**GIVEN PROBLEM**
Leaving out the pictures, retype the lines from the beginning of the listing through the line containing "from mathutils import Vector, Matrix".

━━━━

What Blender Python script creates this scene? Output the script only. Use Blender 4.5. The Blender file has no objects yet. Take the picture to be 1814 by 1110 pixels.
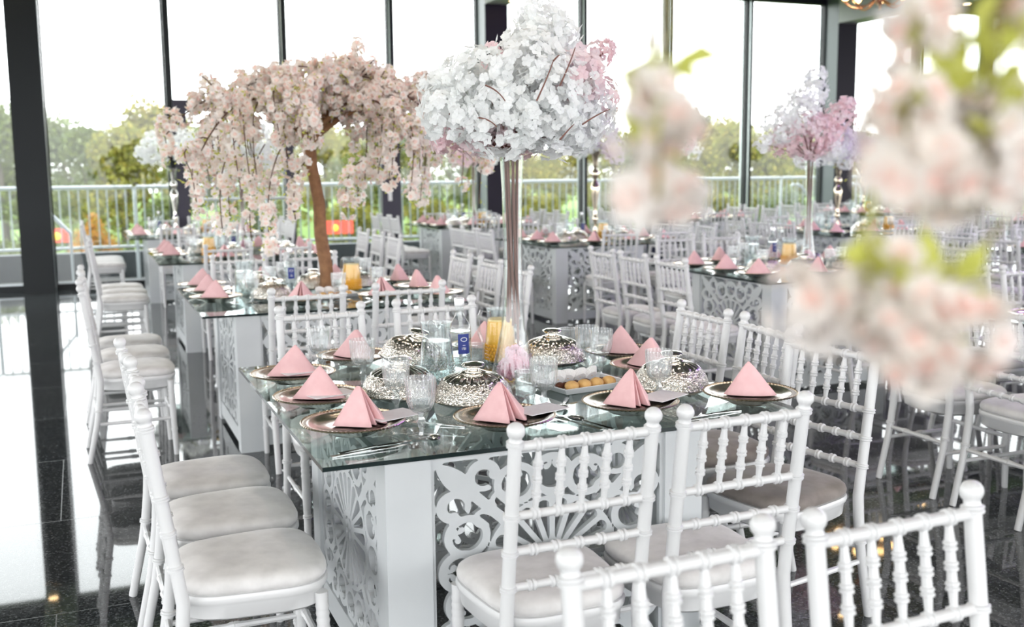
import bpy, math, random
import numpy as np
from mathutils import Vector, Matrix

rnd = random.Random(7)
NR = np.random.default_rng(11)
PI = math.pi
S = bpy.context.scene
COL = S.collection

# ------------------------------------------------------------------ mesh builder
class MB:
    def __init__(self):
        self.v = []; self.f = []; self.m = []
    def add(self, verts, faces, mat=0):
        o = len(self.v)
        self.v.extend([tuple(p) for p in verts])
        for fc in faces:
            self.f.append(tuple(i + o for i in fc)); self.m.append(mat)
    def box(self, c, s, mat=0, rz=0.0):
        x, y, z = s[0]/2, s[1]/2, s[2]/2
        ca, sa = math.cos(rz), math.sin(rz)
        vs = []
        for dz in (-z, z):
            for dx, dy in ((-x, -y), (x, -y), (x, y), (-x, y)):
                vs.append((c[0]+dx*ca-dy*sa, c[1]+dx*sa+dy*ca, c[2]+dz))
        self.add(vs, [(3,2,1,0),(4,5,6,7),(0,1,5,4),(1,2,6,5),(2,3,7,6),(3,0,4,7)], mat)
    def b2(self, lo, hi, mat=0):
        self.box([(a+b)/2 for a, b in zip(lo, hi)], [b-a for a, b in zip(lo, hi)], mat)
    def tube(self, path, radii, n=8, mat=0, caps=True):
        P = [Vector(p) for p in path]
        if not hasattr(radii, '__len__'): radii = [radii]*len(P)
        d0 = (P[-1]-P[0]); 
        if d0.length < 1e-9: d0 = P[1]-P[0]
        d0.normalize()
        ref = Vector((1,0,0)) if abs(d0.x) < 0.8 else Vector((0,1,0))
        vs = []
        for i, p in enumerate(P):
            a = P[max(i-1,0)]; b = P[min(i+1,len(P)-1)]
            t = b-a
            if t.length < 1e-9: t = d0.copy()
            t.normalize()
            u = ref-t*ref.dot(t)
            if u.length < 1e-6: u = Vector((0,0,1))-t*t.z
            u.normalize(); w = t.cross(u)
            for k in range(n):
                an = 2*PI*k/n
                q = p+(u*math.cos(an)+w*math.sin(an))*radii[i]
                vs.append(q)
        fs = []
        for i in range(len(P)-1):
            for k in range(n):
                k2 = (k+1) % n
                fs.append((i*n+k, i*n+k2, (i+1)*n+k2, (i+1)*n+k))
        if caps:
            fs.append(tuple(range(n-1,-1,-1))); e = (len(P)-1)*n
            fs.append(tuple(e+k for k in range(n)))
        self.add(vs, fs, mat)
    def turned(self, p, q, prof, n=8, mat=0):
        p = Vector(p); q = Vector(q)
        self.tube([p.lerp(q, t) for t, r in prof], [r for t, r in prof], n, mat)
    def lathe(self, prof, n=24, c=(0,0,0), mat=0, mod=None, sq=None):
        vs = []; fs = []
        for i, (r, z) in enumerate(prof):
            for k in range(n):
                a = 2*PI*k/n
                rr = r*(mod(a, i) if mod else 1)
                vs.append((c[0]+rr*math.cos(a), c[1]+rr*math.sin(a)*(sq or 1), c[2]+z))
        for i in range(len(prof)-1):
            for k in range(n):
                k2 = (k+1) % n
                fs.append((i*n+k, i*n+k2, (i+1)*n+k2, (i+1)*n+k))
        if prof[0][0] > 1e-6 and False: fs.append(tuple(range(n-1,-1,-1)))
        self.add(vs, fs, mat)
    def ball(self, c, r, n=10, mat=0, sc=(1,1,1)):
        pr = []
        m = max(4, n//2)
        vs = []; fs = []
        for i in range(m+1):
            th = PI*i/m
            for k in range(n):
                a = 2*PI*k/n
                vs.append((c[0]+sc[0]*r*math.sin(th)*math.cos(a), c[1]+sc[1]*r*math.sin(th)*math.sin(a), c[2]-sc[2]*r*math.cos(th)))
        for i in range(m):
            for k in range(n):
                k2 = (k+1) % n
                fs.append((i*n+k, i*n+k2, (i+1)*n+k2, (i+1)*n+k))
        self.add(vs, fs, mat)
    def mesh(self, name, mats, smooth=True, ang=40):
        me = bpy.data.meshes.new(name)
        me.from_pydata(self.v, [], self.f)
        for m in (mats if isinstance(mats, (list, tuple)) else [mats]): me.materials.append(m)
        me.polygons.foreach_set('material_index', self.m)
        if smooth:
            me.polygons.foreach_set('use_smooth', [True]*len(self.f))
            me.set_sharp_from_angle(angle=math.radians(ang))
        me.validate(); me.update()
        return me

# ------------------------------------------------------------------ scene bookkeeping
LABELS = {}
def tag(o, label, cat, group=None):
    if label in LABELS: print('DUPLABEL', label)
    LABELS[label] = 1
    n = len(label.replace(',', ' ').split())
    if not 4 <= n <= 16: print('LABELLEN', n, label)
    o['label'] = label; o['category'] = cat
    if group: o['group'] = group
    return o
def link(name, me, parent=None, loc=(0,0,0), rot=(0,0,0), scale=None):
    o = bpy.data.objects.new(name, me); COL.objects.link(o)
    o.location = loc; o.rotation_euler = rot
    if scale is not None: o.scale = scale if hasattr(scale, '__len__') else (scale,)*3
    if parent: o.parent = parent
    return o
def struct(name, me, parent=None, **k):
    o = link(name, me, parent, **k)
    if parent is None: o['kind'] = 'structure'
    return o
class Kind:
    """parts: (name, mesh, parent index or -1, loc, rot)"""
    def __init__(self, name, parts): self.name = name; self.parts = parts
def spawn(kind, label, cat, group=None, loc=(0,0,0), rz=0.0, rot=None, scale=None):
    if len(kind.parts) == 1:
        o = link(kind.name, kind.parts[0][1], None, loc, rot or (0,0,rz), scale)
        return tag(o, label, cat, group)
    r = link(kind.name, None, None, loc, rot or (0,0,rz), scale)
    r.empty_display_size = .05
    tag(r, label, cat, group)
    obs = []
    for p in kind.parts:
        nm, me, pi = p[0], p[1], p[2]
        o = link(nm, me, r if pi < 0 else obs[pi], p[3] if len(p) > 3 else (0,0,0), p[4] if len(p) > 4 else (0,0,0))
        obs.append(o)
    return r

# ------------------------------------------------------------------ materials
def nt(name):
    m = bpy.data.materials.new(name); m.use_nodes = True
    t = m.node_tree; t.nodes.clear()
    out = t.nodes.new('ShaderNodeOutputMaterial')
    return m, t, out
def N(t, typ, **kw):
    n = t.nodes.new(typ)
    for k, v in kw.items():
        if k in n.inputs: n.inputs[k].default_value = v
        else: setattr(n, k, v)
    return n
def c4(c): return (c[0], c[1], c[2], 1)
def pbr(name, col, rough=.5, metal=0, spec=.5, var=None, vscale=20, bump=0, bscale=60, sheen=0, coat=0, emit=None, estr=0):
    m, t, out = nt(name)
    b = N(t, 'ShaderNodeBsdfPrincipled')
    b.inputs['Base Color'].default_value = c4(col)
    b.inputs['Roughness'].default_value = rough
    b.inputs['Metallic'].default_value = metal
    b.inputs['Specular IOR Level'].default_value = spec
    if sheen: b.inputs['Sheen Weight'].default_value = sheen; b.inputs['Sheen Roughness'].default_value = .4
    if coat: b.inputs['Coat Weight'].default_value = coat
    if emit: b.inputs['Emission Color'].default_value = c4(emit); b.inputs['Emission Strength'].default_value = estr
    tc = N(t, 'ShaderNodeTexCoord')
    if var:
        nz = N(t, 'ShaderNodeTexNoise'); nz.inputs['Scale'].default_value = vscale; nz.inputs['Detail'].default_value = 6
        t.links.new(tc.outputs['Object'], nz.inputs['Vector'])
        rp = N(t, 'ShaderNodeValToRGB')
        rp.color_ramp.elements[0].position = .35; rp.color_ramp.elements[1].position = .65
        rp.color_ramp.elements[0].color = c4(col); rp.color_ramp.elements[1].color = c4(var)
        t.links.new(nz.outputs['Fac'], rp.inputs['Fac']); t.links.new(rp.outputs['Color'], b.inputs['Base Color'])
    if bump:
        nz2 = N(t, 'ShaderNodeTexNoise'); nz2.inputs['Scale'].default_value = bscale
        t.links.new(tc.outputs['Object'], nz2.inputs['Vector'])
        bp = N(t, 'ShaderNodeBump'); bp.inputs['Strength'].default_value = bump; bp.inputs['Distance'].default_value = .01
        t.links.new(nz2.outputs['Fac'], bp.inputs['Height']); t.links.new(bp.outputs['Normal'], b.inputs['Normal'])
    t.links.new(b.outputs[0], out.inputs[0])
    return m
def thin_glass(name, tint=(1,1,1), f0=.04, rough=0.0, body=0.0, bodycol=(.8,.85,.85), power=5):
    """see-through glass sheet: transparent plus a Schlick mirror term"""
    m, t, out = nt(name)
    tr = N(t, 'ShaderNodeBsdfTransparent'); tr.inputs['Color'].default_value = c4(tint)
    gl = N(t, 'ShaderNodeBsdfGlossy'); gl.inputs['Roughness'].default_value = rough
    lw = N(t, 'ShaderNodeLayerWeight'); lw.inputs['Blend'].default_value = .5
    pw = N(t, 'ShaderNodeMath', operation='POWER'); pw.inputs[1].default_value = power
    t.links.new(lw.outputs['Facing'], pw.inputs[0])
    ma = N(t, 'ShaderNodeMath', operation='MULTIPLY_ADD'); ma.inputs[1].default_value = 1-f0; ma.inputs[2].default_value = f0
    t.links.new(pw.outputs[0], ma.inputs[0])
    mx = N(t, 'ShaderNodeMixShader')
    t.links.new(ma.outputs[0], mx.inputs[0])
    if body:
        df = N(t, 'ShaderNodeBsdfDiffuse'); df.inputs['Color'].default_value = c4(bodycol)
        m2 = N(t, 'ShaderNodeMixShader'); m2.inputs[0].default_value = body
        t.links.new(tr.outputs[0], m2.inputs[1]); t.links.new(df.outputs[0], m2.inputs[2])
        t.links.new(m2.outputs[0], mx.inputs[1])
    else: t.links.new(tr.outputs[0], mx.inputs[1])
    t.links.new(gl.outputs[0], mx.inputs[2]); t.links.new(mx.outputs[0], out.inputs[0])
    return m
def petal(name, col, var=None, trans=.45):
    m, t, out = nt(name)
    d = N(t, 'ShaderNodeBsdfDiffuse'); tl = N(t, 'ShaderNodeBsdfTranslucent')
    d.inputs['Color'].default_value = c4(col); tl.inputs['Color'].default_value = c4(col)
    if var:
        tc = N(t, 'ShaderNodeTexCoord'); nz = N(t, 'ShaderNodeTexNoise'); nz.inputs['Scale'].default_value = 9
        t.links.new(tc.outputs['Object'], nz.inputs['Vector'])
        mixc = N(t, 'ShaderNodeMix', data_type='RGBA')
        mixc.inputs[6].default_value = c4(col); mixc.inputs[7].default_value = c4(var)
        rp = N(t, 'ShaderNodeValToRGB'); rp.color_ramp.elements[0].position = .42; rp.color_ramp.elements[1].position = .6
        t.links.new(nz.outputs['Fac'], rp.inputs['Fac']); t.links.new(rp.outputs['Color'], mixc.inputs[0])
        t.links.new(mixc.outputs[2], d.inputs['Color']); t.links.new(mixc.outputs[2], tl.inputs['Color'])
    mx = N(t, 'ShaderNodeMixShader'); mx.inputs[0].default_value = trans
    t.links.new(d.outputs[0], mx.inputs[1]); t.links.new(tl.outputs[0], mx.inputs[2]); t.links.new(mx.outputs[0], out.inputs[0])
    return m
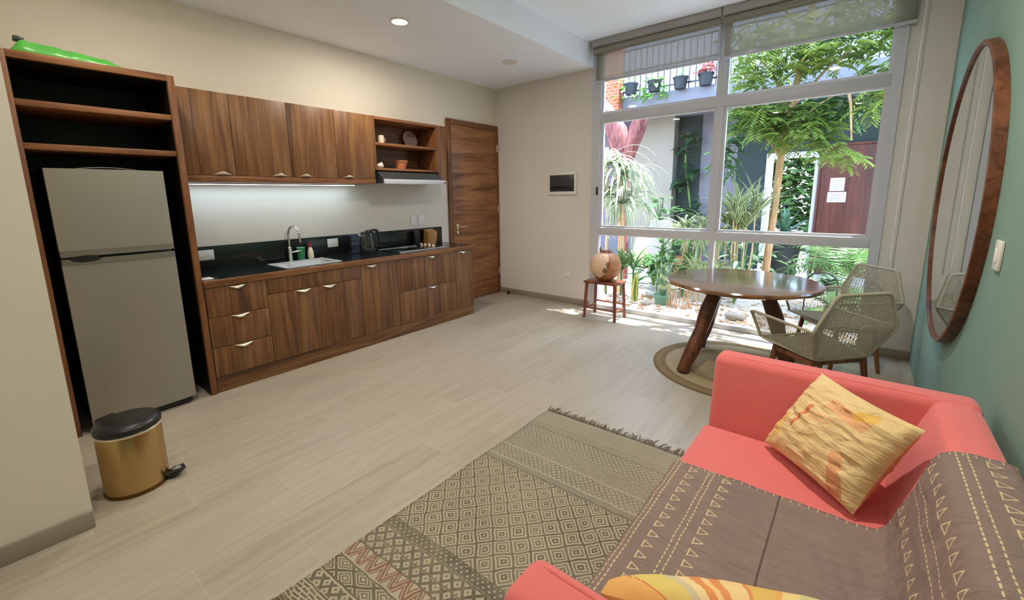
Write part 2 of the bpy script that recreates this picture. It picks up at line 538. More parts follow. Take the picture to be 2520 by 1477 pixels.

━━━━

**TASK RESULT**
What Blender Python script creates this scene? Output the script only. Use Blender 4.5. The Blender file has no objects yet. Take the picture to be 1814 by 1110 pixels.
import bpy, math, random
import numpy as np
from mathutils import Vector, Matrix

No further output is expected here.